Two things to try - first find the first element in the array greater than x. No need to search the bottom half. A binary search can do this. That will reduce the time in some cases, but if the very first element is greater than x, then no need obviously. Then, having identified the section with possible multiples of x, do a binary search if running a single thread, or if you can run multiple threads, split the upper half into segments, and have a separate thread search each. I think this may be the most efficient way, but subject to the following caveats.

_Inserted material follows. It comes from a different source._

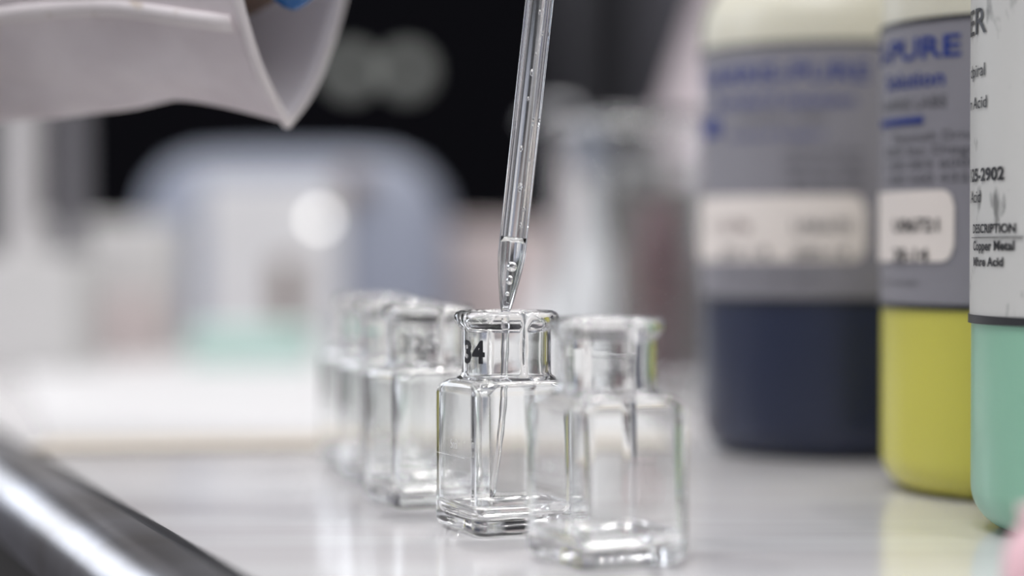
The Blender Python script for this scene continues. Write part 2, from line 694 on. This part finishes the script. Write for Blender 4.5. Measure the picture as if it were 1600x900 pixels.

  1. If the first element greater than x is fairly low in the array, you are going to spend more time setting up the binary search than in linear scanning.

  2. There is a cost to doing binary searches too. If you array is not very big, you are going to be less efficient with that than linear searches. I am not talking order of the algorithm. I am considering just the execution time.

  3. If you can do multiple threads, there is a fairly hefty cost involved in setting those up too. Unless your array is obscenely long, you may not gain any benefits by doing that too. However, if it is multiple millions of items long, you may benefit by splitting it up into smaller chunks. I'd say it'd be rare for this scenario to be of use.

0

Subtract x from A iteratively. Stop if any result is equal to 0.

Regarding the subtractions, you do it 1 + {max(A) DIV x} times at the worst scenario this way, in that you have to subtract x from the maximum element of A after all others have failed the check already, and once more (hence the 1) to the maximum element itself, which also fails the check, like 7 DIV 3 = 2, so in three iterations:

  1. 7 - 3 = 4
  2. 4 - 3 = 1
  3. 1 - 3 = -2 , != 0 therefore it's not divisible

This still qualifies as O(n), but ends being fast, doing integer subtraction on an array.